Dieter - I concur that I may have tried to use the wrong tool for the stuff I was trying to do. As noted in my initial post, I have just discovered the track method (and am finding it more and more useful). I am also aware of the shift+drag method of expanding the colour range and meant exactly that when I stated "regardless of how many times I tried dragging the cursor", however, I was not as clear as I should have been. My fault! Regarding your point about out of gamut tool, the colour range tool has a drop down box that describes itself as "Colour Space" and allows the user to choose HSV, HSL or RGB. Those were what I was referring to when asking about whether the colours I was trying to mask were perhaps out of the gamut of the chosen colour space and, hence, not recognized and not masked as a result. I also queried if PWP has an "out of gamut" indicator that could be used on an image (so the user could determine if some of the image was out of gamut for a particular colour space). I am aware that Photoshop has an out of gamut warning and there are other programs that provide that info and was just wondering if PWP had the same capability. I couldn't find any reference in the literature so suspected not.

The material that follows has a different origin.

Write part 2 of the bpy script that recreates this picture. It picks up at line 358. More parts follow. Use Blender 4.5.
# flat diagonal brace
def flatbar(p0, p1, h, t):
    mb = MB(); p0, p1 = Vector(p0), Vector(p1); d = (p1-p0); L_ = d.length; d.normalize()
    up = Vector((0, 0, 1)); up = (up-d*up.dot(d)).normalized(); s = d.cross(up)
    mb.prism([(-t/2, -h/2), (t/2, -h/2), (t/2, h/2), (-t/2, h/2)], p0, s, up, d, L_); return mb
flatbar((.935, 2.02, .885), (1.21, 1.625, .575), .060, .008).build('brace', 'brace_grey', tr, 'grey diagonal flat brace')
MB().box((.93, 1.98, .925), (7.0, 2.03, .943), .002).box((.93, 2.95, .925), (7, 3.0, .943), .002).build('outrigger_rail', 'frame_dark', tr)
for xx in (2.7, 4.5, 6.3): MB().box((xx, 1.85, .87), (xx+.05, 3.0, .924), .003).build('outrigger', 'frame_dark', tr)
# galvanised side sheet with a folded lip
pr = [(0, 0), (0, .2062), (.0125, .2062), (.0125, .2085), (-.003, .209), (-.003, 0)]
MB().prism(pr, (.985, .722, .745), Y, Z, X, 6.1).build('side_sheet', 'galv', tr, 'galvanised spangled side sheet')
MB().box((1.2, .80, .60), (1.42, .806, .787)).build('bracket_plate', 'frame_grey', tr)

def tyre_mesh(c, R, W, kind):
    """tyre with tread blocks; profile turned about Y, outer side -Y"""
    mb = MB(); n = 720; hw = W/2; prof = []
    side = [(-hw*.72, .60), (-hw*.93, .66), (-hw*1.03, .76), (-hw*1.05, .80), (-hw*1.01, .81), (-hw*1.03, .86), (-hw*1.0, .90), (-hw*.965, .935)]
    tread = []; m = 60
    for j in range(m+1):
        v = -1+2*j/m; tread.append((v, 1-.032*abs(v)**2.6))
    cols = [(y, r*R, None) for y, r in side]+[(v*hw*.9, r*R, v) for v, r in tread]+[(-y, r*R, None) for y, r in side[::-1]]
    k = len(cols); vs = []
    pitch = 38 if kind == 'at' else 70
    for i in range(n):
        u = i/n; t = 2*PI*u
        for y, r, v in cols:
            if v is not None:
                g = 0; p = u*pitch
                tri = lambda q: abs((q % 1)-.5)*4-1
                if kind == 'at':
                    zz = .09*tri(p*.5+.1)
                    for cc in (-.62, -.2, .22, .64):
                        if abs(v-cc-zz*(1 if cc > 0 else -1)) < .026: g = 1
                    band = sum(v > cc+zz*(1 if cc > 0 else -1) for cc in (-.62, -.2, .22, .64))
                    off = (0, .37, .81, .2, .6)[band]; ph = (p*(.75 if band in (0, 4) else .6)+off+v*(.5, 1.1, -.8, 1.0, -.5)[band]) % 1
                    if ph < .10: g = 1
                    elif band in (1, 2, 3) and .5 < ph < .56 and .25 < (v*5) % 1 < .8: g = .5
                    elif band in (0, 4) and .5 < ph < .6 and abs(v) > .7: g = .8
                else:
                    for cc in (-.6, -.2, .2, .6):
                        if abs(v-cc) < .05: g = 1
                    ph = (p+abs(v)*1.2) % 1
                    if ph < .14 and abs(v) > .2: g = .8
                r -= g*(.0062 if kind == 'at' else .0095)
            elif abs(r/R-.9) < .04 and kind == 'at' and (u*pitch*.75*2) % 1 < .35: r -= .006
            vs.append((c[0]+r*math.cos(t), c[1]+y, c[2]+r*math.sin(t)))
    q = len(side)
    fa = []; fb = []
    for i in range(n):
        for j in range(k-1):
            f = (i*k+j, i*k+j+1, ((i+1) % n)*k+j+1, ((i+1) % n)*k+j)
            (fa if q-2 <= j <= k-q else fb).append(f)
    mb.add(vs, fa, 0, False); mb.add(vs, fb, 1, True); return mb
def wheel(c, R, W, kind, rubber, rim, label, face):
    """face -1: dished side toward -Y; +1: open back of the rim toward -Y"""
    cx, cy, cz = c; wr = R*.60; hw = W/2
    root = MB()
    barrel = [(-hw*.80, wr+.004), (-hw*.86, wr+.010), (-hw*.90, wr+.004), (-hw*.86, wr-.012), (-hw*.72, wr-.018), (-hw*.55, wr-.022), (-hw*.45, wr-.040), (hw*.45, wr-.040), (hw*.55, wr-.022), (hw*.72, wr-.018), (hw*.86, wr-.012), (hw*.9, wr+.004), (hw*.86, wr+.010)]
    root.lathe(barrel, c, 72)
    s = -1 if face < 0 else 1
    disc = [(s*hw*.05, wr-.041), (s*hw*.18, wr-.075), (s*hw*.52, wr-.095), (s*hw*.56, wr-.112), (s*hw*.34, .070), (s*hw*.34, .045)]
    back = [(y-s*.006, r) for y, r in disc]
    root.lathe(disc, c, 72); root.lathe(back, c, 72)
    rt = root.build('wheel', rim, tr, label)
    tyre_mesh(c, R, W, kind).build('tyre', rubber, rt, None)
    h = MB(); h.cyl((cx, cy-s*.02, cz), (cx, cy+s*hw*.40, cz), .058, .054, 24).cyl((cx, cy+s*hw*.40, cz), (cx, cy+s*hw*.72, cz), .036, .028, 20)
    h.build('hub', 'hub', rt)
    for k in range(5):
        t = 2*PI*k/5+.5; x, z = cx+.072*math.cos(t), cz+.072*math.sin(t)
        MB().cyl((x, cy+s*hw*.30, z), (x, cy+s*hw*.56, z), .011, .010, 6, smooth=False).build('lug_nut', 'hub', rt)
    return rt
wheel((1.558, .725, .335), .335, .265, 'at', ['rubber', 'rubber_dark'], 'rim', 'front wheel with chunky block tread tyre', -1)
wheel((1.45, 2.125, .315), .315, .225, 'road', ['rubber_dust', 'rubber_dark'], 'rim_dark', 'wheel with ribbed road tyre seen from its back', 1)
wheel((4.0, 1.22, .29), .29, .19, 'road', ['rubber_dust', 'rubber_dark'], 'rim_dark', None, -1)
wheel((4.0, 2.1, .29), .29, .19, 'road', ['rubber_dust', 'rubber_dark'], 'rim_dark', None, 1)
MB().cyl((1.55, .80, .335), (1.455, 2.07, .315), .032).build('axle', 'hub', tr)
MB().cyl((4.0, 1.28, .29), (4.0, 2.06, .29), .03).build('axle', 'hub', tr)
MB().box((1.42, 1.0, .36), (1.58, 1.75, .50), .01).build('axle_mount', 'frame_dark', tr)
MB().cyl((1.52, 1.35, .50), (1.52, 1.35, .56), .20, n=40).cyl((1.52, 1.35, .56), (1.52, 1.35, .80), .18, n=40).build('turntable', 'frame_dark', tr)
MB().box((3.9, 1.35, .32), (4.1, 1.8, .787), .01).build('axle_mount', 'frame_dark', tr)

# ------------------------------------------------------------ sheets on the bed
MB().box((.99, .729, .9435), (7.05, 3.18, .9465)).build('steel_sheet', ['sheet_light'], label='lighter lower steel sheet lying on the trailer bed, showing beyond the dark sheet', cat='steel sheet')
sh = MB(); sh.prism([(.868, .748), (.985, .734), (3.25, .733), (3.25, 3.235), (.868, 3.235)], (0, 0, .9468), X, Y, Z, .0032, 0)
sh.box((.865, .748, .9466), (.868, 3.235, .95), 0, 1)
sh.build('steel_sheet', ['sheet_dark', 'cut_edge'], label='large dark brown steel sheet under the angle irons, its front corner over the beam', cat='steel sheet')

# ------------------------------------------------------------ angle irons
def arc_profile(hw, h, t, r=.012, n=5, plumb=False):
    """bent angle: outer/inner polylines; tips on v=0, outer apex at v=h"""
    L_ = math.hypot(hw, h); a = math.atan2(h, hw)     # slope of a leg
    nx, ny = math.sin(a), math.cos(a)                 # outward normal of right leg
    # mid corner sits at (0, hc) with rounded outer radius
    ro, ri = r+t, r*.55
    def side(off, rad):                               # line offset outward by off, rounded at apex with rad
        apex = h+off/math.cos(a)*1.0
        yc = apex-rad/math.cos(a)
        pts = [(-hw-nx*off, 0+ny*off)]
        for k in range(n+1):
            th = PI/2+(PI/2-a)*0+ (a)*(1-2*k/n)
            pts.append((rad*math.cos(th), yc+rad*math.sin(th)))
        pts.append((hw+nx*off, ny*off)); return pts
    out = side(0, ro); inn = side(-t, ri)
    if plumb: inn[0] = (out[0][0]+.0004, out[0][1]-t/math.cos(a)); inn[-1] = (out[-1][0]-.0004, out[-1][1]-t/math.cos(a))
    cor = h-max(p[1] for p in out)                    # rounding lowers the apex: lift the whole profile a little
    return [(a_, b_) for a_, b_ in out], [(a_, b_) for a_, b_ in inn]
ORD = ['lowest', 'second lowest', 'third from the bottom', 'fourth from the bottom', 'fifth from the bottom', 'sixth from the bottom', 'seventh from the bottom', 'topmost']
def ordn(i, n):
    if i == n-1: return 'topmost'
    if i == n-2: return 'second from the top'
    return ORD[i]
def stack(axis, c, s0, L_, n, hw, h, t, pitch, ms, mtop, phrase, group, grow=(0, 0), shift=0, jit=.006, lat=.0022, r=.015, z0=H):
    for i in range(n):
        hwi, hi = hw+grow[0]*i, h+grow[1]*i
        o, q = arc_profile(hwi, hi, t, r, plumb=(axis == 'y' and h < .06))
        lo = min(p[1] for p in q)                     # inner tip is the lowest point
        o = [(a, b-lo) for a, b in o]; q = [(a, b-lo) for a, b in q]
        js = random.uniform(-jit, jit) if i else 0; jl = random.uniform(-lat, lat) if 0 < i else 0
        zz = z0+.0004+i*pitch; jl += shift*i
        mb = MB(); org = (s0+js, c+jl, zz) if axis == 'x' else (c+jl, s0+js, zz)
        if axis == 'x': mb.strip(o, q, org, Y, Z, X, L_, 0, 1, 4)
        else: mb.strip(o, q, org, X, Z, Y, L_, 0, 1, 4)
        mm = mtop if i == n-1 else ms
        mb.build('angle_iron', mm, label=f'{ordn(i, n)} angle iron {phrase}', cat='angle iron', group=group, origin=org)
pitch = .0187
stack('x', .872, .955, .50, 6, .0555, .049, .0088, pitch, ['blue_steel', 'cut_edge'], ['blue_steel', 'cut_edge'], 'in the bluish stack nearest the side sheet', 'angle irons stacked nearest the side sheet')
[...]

Mike - I got the "All pixels" bit but you lost me with the Flood Fill part as I have never used that tool. I will have to give it a try. Thanks.

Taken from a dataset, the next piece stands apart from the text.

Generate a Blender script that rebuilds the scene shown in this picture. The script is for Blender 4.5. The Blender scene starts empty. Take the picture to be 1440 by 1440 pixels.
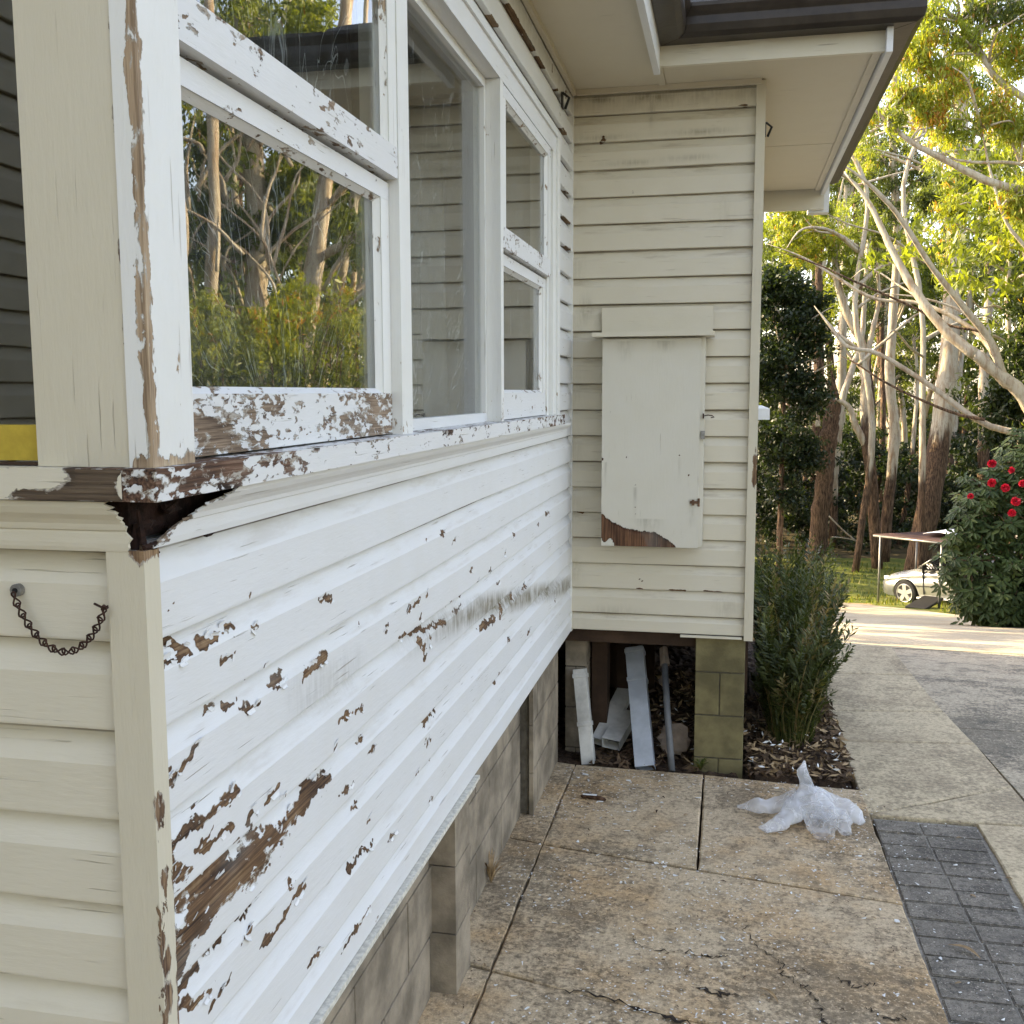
import bpy, math, random
import numpy as np
from mathutils import Vector, Matrix

random.seed(7)
RNG = np.random.default_rng(11)
scene = bpy.context.scene
COL = scene.collection

# ------------------------------------------------------------------ camera
CAM = np.array([0.696, -1.12, 1.70])
FPX = 1442.0
YAW, PITCH, ROLL = math.radians(11.94), math.radians(6.63), math.radians(0.175)
def cam_axes():
    cy, sy = math.cos(YAW), math.sin(YAW)
    f = np.array([-sy*math.cos(PITCH), cy*math.cos(PITCH), -math.sin(PITCH)])
    r = np.array([cy, sy, 0.0])
    d = np.cross(f, r)
    return r*math.cos(ROLL)+d*math.sin(ROLL), -r*math.sin(ROLL)+d*math.cos(ROLL), f
AR, AD, AF = cam_axes()
cam_data = bpy.data.cameras.new('camera')
cam_data.sensor_width = 36.0
cam_data.lens = 36.0*FPX/1440.0
cam_data.clip_start = 0.02
cam_data.clip_end = 2000.0
cam = bpy.data.objects.new('camera', cam_data)
COL.objects.link(cam)
m = Matrix.Identity(4)
for i in range(3):
    m[i][0] = AR[i]; m[i][1] = -AD[i]; m[i][2] = -AF[i]; m[i][3] = CAM[i]
cam.matrix_world = m
scene.camera = cam

# ------------------------------------------------------------------ sky, sun, exposure
SUN_EL = math.radians(30.0)
SUN_AZ = Vector((-0.93, 0.34, 0.0)).normalized()      # horizontal direction towards the sun
world = bpy.data.worlds.new('World')
scene.world = world
world.use_nodes = True
wn = world.node_tree.nodes; wl = world.node_tree.links
wn.clear()
sky = wn.new('ShaderNodeTexSky')
sky.sky_type = 'NISHITA'
sky.sun_disc = False
sky.sun_elevation = SUN_EL
sky.sun_rotation = math.atan2(SUN_AZ.x, SUN_AZ.y)
sky.air_density = 1.0; sky.dust_density = 2.0; sky.ozone_density = 1.0
bg = wn.new('ShaderNodeBackground'); bg.inputs['Strength'].default_value = 0.15
wo = wn.new('ShaderNodeOutputWorld')
# thin high cloud: the blue of the clear sky is washed out towards a warm white
hsv = wn.new('ShaderNodeHueSaturation'); hsv.inputs['Saturation'].default_value = 0.80
wl.new(sky.outputs['Color'], hsv.inputs['Color'])
tintn = wn.new('ShaderNodeMix'); tintn.data_type = 'RGBA'; tintn.blend_type = 'MULTIPLY'; tintn.inputs[0].default_value = 1.0
tintn.inputs[7].default_value = (1.10, 0.985, 0.925, 1)
wl.new(hsv.outputs['Color'], tintn.inputs[6])
wl.new(tintn.outputs[2], bg.inputs['Color'])
wl.new(bg.outputs['Background'], wo.inputs['Surface'])
sun_data = bpy.data.lights.new('sun', 'SUN')
sun_data.energy = 3.2; sun_data.angle = math.radians(0.5); sun_data.color = (1.0, 0.79, 0.46)
sun = bpy.data.objects.new('sun', sun_data); COL.objects.link(sun)
sd = Vector((SUN_AZ.x*math.cos(SUN_EL), SUN_AZ.y*math.cos(SUN_EL), math.sin(SUN_EL)))
sun.rotation_euler = sd.to_track_quat('Z', 'Y').to_euler()
sun.location = (-20, 10, 30)
vs = scene.view_settings
vs.view_transform = 'Standard'; vs.look = 'None'; vs.gamma = 1.0; vs.use_curve_mapping = False
vs.exposure = 2.66

# ------------------------------------------------------------------ helpers
def at(px, py, d):
    """world point at forward distance d (metres) along the sight line of a photograph pixel"""
    v = AF + AR*((px-720.0)/FPX) + AD*((py-720.0)/FPX)
    return CAM + v*d
def atm(px, py, d):
    """the same for a point seen mirrored in the window wall (x = 0)"""
    p = at(px, py, d); return np.array([-p[0], p[1], p[2]])
GY = [-400, 4.4, 6.5, 10, 20, 27, 36, 60, 400]
GZ = [0, 0, -0.14, -0.75, -2.62, -3.72, -4.2, -4.55, -5.0]
def H(x, y):
    z = 0.0
    for o in (-0.9, -0.3, 0.3, 0.9): z = z + np.interp(np.asarray(y, float)+o, GY, GZ)*0.25
    return z

class MB:
    """collects geometry for ONE mesh object"""
    def __init__(s): s.v = []; s.f = []; s.n = 0; s.a = {}
    def add(s, V, F, **attr):
        V = np.asarray(V, float).reshape(-1, 3)
        s.v.append(V)
        if isinstance(F, np.ndarray): s.f.append(F+s.n)
        else: s.f.append([tuple(i+s.n for i in f) for f in F])
        for k in set(list(attr)+list(s.a)):
            s.a.setdefault(k, [np.zeros(s.n)] if s.n else [])
            val = attr.get(k, 0.0)
            s.a[k].append(np.broadcast_to(np.asarray(val, float), (len(V),)).copy())
        s.n += len(V)
        return s
    def box(s, x0, x1, y0, y1, z0, z1, **at_):
        V = [(x0,y0,z0),(x1,y0,z0),(x1,y1,z0),(x0,y1,z0),(x0,y0,z1),(x1,y0,z1),(x1,y1,z1),(x0,y1,z1)]
        return s.add(V, [(0,3,2,1),(4,5,6,7),(0,1,5,4),(1,2,6,5),(2,3,7,6),(3,0,4,7)], **at_)
    def obox(s, c, ax, ay, az, **at_):
        """box from centre and three half-axis vectors"""
        c = np.asarray(c, float); ax, ay, az = (np.asarray(q, float) for q in (ax, ay, az))
        V = [c+i*ax+j*ay+k*az for k in (-1,1) for (i,j) in ((-1,-1),(1,-1),(1,1),(-1,1))]
        return s.add(V, [(0,3,2,1),(4,5,6,7),(0,1,5,4),(1,2,6,5),(2,3,7,6),(3,0,4,7)], **at_)
    def prism(s, poly, d0, d1, axis, **at_):
        """polygon (list of 2D) extruded along an axis; axis 0: (y,z), 1: (x,z), 2: (x,y)"""
        n = len(poly); V = []
        for d in (d0, d1):
            for (a, b) in poly: V.append({0:(d,a,b), 1:(a,d,b), 2:(a,b,d)}[axis])
        F = [tuple(range(n))[::-1], tuple(range(n, 2*n))]
        for i in range(n): F.append((i, (i+1)%n, n+(i+1)%n, n+i))
        return s.add(V, F, **at_)
    def tube(s, P, R, n=8, cap=True, jitter=0.0, **at_):
        P = np.asarray(P, float); R = np.broadcast_to(np.asarray(R, float), (len(P),))
        T = np.gradient(P, axis=0); T /= np.linalg.norm(T, axis=1)[:, None]+1e-9
        up = np.array([0.3, 0.2, 1.0]) if abs(T[0][2]) < 0.9 else np.array([1.0, 0.2, 0.0])
        V = []; U = None
        for p, t, r in zip(P, T, R):
            if U is None: U = up-t*np.dot(up, t)
            else: U = U-t*np.dot(U, t)
            U = U/np.linalg.norm(U); W = np.cross(t, U)
            for k in range(n):
                a = 2*math.pi*k/n; rr = r*(1+jitter*(RNG.random()-.5))
                V.append(p+U*math.cos(a)*rr+W*math.sin(a)*rr)
        F = []
        for i in range(len(P)-1):
            for k in range(n): F.append((i*n+k, i*n+(k+1)%n, (i+1)*n+(k+1)%n, (i+1)*n+k))
        if cap: F += [tuple(range(n))[::-1], tuple(range((len(P)-1)*n, len(P)*n))]
        kw = {k: (np.repeat(v, n) if np.ndim(v) else v) for k, v in at_.items()}
        return s.add(V, F, **kw)
    def grid(s, G, flip=False, **at_):
        """G: (m,n,3) array of points"""
        G = np.asarray(G, float); mm, nn = G.shape[:2]
        i = np.arange(mm*nn).reshape(mm, nn)
        F = np.stack([i[:-1,:-1], i[1:,:-1], i[1:,1:], i[:-1,1:]], -1).reshape(-1, 4)
        if flip: F = F[:, ::-1].copy()
        return s.add(G.reshape(-1, 3), F, **at_)
    def gbox(s, x0, x1, y0, y1, z0, z1, res=0.02, **fn):
        """box with gridded faces so that attributes (constants or functions of the points) can vary over it"""
        lo = np.array([x0, y0, z0]); hi = np.array([x1, y1, z1])
        for ax in range(3):
            o1, o2 = [k for k in range(3) if k != ax]
            n1 = max(2, int((hi[o1]-lo[o1])/res)+2); n2 = max(2, int((hi[o2]-lo[o2])/res)+2)
            A, B = np.meshgrid(np.linspace(lo[o1], hi[o1], n1), np.linspace(lo[o2], hi[o2], n2), indexing='ij')
            for side, c in ((0, lo[ax]), (1, hi[ax])):
                G = np.zeros(A.shape+(3,)); G[..., ax] = c; G[..., o1] = A; G[..., o2] = B
                P = G.reshape(-1, 3)
                s.grid(G, flip=(side == 0) ^ (ax == 1), **{k: (f(P) if callable(f) else f) for k, f in fn.items()})
        return s
    def build(s, name, mat, parent=None, smooth=False, bevel=0.0, mats=None):
        me = bpy.data.meshes.new(name)
        V = np.concatenate(s.v) if s.v else np.zeros((0, 3))
        loops = []; tot = []
        for F in s.f:
            if isinstance(F, np.ndarray):
                loops.append(F.ravel()); tot.append(np.full(len(F), F.shape[1]))
            else:
                loops.append(np.fromiter((i for f in F for i in f), int)); tot.append(np.array([len(f) for f in F]))
        L = np.concatenate(loops); Tn = np.concatenate(tot)
        me.vertices.add(len(V)); me.vertices.foreach_set('co', V.ravel())
        me.loops.add(len(L)); me.loops.foreach_set('vertex_index', L.astype(np.int32))
        me.polygons.add(len(Tn))
        st = np.concatenate([[0], np.cumsum(Tn)[:-1]])
        me.polygons.foreach_set('loop_start', st.astype(np.int32))
        me.polygons.foreach_set('loop_total', Tn.astype(np.int32))
        me.polygons.foreach_set('use_smooth', np.full(len(Tn), smooth, bool))
        for k, v in s.a.items():
            at_ = me.attributes.new(k, 'FLOAT', 'POINT'); at_.data.foreach_set('value', np.concatenate(v).astype(np.float32))
        me.update(calc_edges=True); me.validate()
        if mat: me.materials.append(mat)
        o = bpy.data.objects.new(name, me); COL.objects.link(o)
        if parent: at_root(o, parent)
        if bevel:
            b = o.modifiers.new('bevel', 'BEVEL'); b.width = bevel; b.segments = 2; b.limit_method = 'ANGLE'
        return o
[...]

Couman - I have often used that exact method of expanding the colour range. However, I even tried this method with the image I noted in my initial post and, for the life of me, no matter what I tried, I couldn't mask certain pixels. That's the reason I wondered if those particular pixels were out of the colour gamut of the chosen colour space. I reasoned that, by my aggressive use of the various Composite blending modes, I may have pushed the colours too much.
Thanks again everyone.
Marv
Re: Mask - Colour Range tool
Posted: June 23rd, 2011, 5:31 am
by Dieter Mayr
Marv
HSV, HSL and RBG are no Color Spaces in the meaning of Color Management, and do not have something like a Gamut.
From my opinion the term "Color Space" is not the most lucky choose for this, "Color Model" would fit much better.
They are indeed Models for describing a color, a pure red for example can be described in these models as follows: 0/100/100 in HSV, 0/100/50 in HSL and 100/0/0 in RGB (all values in % of the maximum value).
This does say nothing about if these color can be shown exactly on a monitor or on a printer.
There is a gamut warning in PWP, Open the Color Management Dialog (File - Color Management), on the bottom of the dialog you find the settings to switch the Gamut Alarm on and off and to set the color in which out of gamma colors are shown.
When you activate the Softproof, then, the areas that are out of gamut are shown in the selected color.
But, to say it again, there is no relevance if you show the colors in HSL, HSV or RGB, the only relevant thing if you have out of gamut colors is the pofile you print with or convert to.
The english Wikipedia article about HSV and HSL Color models gives, to my opinion, a good explanation, and also the formulae to convert between HSL, HSV and RGB, So every possible RGB color can be transverted to a HSL or HSV model, and vice versa, so there is no color in HSV that cant exist in HSL or in RGB, they are just different representations of the same color.
http://en.wikipedia.org/wiki/HSL_and_HSV
I hope it helps a bit
Re: Mask - Colour Range tool
Posted: June 23rd, 2011, 2:16 pm
by Marpel
Dieter,
Your latest answer actually helps a lot. I admit I was a bit confused by the use of the term "Colour Space" in the Mask Tool, in reference to HSV, HSL and RGB (I made an incorrect assumption that RGB was referring to something like Adobe 1998, so further presumed that HSV and HSL had to be colour spaces as well). I agree "Colour Model" might be better. Your explanation clarifies things. And thanks for directing me to the Gamut Warning in PWP. I had looked in the Help contents and found reference to the word Gamut but could find nothing about a warning system/tool. Good to know. Logic suggested a program as good as PWP would have such a device, I just couldn't locate it.